BRITAIN could soon return to borrowing money from institutional loan sharks so it can buy shiny things to distract it from its desolate, meaningless existence, economists said last night.

A range of statistics revealed the green shoots of a pointless recovery by the end of the year, which experts insisted was a virtual guarantee that no-one would learn anything at all.

The Royal Institution of Chartered Surveyors said house prices were on course to reach 'arbitrary' by December and could return to 'absurd' as early as next April.

Meanwhile the Chartered Institute of Purchasing and Supply said the country's vitally unimportant service sector was starting to pick up as more companies returned to bullshitting each other for £200 an hour.

Tom Logan, chief economist at Donnelly-McPartlin, said: "It's coming to an end just in the nick of time. The worst thing about a long, drawn-out recession is the danger that some people might actually start thinking about what it all means.

"If someone is unable to buy a shiny thing for more than, say, nine months, then you run the very real risk of them wondering if they even needed the shiny thing in the first place.

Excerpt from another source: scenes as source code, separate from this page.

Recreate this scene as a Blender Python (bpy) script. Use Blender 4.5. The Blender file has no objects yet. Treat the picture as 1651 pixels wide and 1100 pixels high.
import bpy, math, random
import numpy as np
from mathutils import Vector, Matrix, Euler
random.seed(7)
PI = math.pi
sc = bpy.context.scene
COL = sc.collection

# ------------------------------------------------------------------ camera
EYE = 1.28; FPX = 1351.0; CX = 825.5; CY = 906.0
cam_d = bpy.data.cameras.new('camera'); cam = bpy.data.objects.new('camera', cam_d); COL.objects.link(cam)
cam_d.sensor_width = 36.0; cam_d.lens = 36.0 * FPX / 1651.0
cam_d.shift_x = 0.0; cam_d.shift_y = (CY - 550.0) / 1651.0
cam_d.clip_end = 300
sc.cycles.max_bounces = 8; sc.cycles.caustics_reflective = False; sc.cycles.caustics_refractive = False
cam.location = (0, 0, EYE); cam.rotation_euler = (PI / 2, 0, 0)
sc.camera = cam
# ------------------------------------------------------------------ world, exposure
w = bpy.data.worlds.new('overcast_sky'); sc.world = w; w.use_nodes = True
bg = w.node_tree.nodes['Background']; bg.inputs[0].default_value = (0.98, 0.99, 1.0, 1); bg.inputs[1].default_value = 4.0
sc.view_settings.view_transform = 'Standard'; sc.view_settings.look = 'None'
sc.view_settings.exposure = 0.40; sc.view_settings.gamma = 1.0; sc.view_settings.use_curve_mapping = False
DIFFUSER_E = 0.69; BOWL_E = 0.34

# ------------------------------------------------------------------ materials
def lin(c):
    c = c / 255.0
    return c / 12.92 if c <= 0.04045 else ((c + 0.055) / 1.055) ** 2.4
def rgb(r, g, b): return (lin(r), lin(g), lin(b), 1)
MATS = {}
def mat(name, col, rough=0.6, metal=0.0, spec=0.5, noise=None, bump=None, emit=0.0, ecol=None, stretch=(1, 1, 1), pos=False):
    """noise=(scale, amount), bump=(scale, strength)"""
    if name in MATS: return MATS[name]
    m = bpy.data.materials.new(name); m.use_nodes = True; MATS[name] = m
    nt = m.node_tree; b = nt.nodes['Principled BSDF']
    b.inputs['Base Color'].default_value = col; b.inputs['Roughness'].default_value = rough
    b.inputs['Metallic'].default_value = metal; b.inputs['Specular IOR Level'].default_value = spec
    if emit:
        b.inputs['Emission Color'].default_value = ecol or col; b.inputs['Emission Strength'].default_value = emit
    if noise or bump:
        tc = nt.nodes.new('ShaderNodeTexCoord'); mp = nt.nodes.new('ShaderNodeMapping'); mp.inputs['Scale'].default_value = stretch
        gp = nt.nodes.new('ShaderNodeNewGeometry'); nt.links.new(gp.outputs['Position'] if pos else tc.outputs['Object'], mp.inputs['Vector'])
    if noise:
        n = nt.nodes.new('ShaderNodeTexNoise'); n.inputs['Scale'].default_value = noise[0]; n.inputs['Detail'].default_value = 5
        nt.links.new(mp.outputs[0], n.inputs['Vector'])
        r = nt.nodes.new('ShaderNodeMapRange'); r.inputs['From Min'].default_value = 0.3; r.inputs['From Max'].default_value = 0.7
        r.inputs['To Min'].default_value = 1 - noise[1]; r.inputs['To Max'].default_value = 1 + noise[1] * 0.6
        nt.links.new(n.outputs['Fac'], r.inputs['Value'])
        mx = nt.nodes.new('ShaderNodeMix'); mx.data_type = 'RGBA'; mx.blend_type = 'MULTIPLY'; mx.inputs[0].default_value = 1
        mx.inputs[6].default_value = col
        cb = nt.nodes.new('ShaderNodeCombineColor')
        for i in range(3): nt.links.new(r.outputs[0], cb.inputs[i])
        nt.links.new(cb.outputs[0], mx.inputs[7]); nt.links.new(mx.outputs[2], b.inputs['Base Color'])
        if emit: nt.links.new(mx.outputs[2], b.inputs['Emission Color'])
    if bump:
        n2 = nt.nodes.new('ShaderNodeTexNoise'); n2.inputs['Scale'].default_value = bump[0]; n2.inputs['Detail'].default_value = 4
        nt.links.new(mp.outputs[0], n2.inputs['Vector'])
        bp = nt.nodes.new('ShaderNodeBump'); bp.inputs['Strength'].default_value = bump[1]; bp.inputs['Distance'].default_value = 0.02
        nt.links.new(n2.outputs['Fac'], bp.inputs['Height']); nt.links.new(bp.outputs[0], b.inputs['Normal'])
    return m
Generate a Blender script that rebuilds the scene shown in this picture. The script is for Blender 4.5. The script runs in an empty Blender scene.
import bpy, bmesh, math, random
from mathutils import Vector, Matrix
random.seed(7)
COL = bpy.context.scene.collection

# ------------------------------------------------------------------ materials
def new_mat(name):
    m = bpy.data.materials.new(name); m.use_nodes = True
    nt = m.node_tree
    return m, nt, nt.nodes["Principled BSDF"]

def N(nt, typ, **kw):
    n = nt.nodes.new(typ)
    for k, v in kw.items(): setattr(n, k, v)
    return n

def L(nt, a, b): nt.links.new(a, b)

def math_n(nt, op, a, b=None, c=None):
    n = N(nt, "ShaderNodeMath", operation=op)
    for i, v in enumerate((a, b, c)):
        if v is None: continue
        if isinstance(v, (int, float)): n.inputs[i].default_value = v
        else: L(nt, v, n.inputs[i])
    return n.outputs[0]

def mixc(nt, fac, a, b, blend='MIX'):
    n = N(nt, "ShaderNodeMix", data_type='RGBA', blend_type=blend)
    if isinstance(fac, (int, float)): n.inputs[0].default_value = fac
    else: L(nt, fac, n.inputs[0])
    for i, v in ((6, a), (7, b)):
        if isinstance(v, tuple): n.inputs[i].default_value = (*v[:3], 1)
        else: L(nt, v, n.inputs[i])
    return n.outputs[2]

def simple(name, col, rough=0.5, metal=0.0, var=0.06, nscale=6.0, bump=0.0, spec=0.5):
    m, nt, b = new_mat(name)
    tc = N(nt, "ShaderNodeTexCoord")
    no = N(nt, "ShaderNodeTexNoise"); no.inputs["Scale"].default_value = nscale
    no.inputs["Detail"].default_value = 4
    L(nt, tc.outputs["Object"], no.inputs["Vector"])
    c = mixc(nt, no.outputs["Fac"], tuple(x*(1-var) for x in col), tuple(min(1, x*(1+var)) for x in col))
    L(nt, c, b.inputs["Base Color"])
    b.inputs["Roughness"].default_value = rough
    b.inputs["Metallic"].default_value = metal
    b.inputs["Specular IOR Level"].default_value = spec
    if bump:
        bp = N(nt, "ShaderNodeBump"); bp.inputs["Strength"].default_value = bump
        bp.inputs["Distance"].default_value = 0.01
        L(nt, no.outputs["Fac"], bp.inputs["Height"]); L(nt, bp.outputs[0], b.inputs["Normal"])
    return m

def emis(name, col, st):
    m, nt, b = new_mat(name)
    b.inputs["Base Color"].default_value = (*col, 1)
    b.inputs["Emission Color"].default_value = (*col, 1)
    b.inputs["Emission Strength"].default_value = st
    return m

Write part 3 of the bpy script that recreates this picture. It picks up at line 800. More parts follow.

"At that point the house of cards collapses and people will be forced to grow their own vegetables, learn how to play a home-made musical instrument and have actual thoughts.

"And once a person starts having thoughts they are just one small step away from having a conversation that is not utterly fucking stupid.

"The only way we can put an end to the risk of thoughts is to make sure there are no more recessions. But of course we can't do that because we haven't had time to learn anything."

He added: "Have you seen G.I. Joe? Fantastic. I liked the bit where the thing explodes."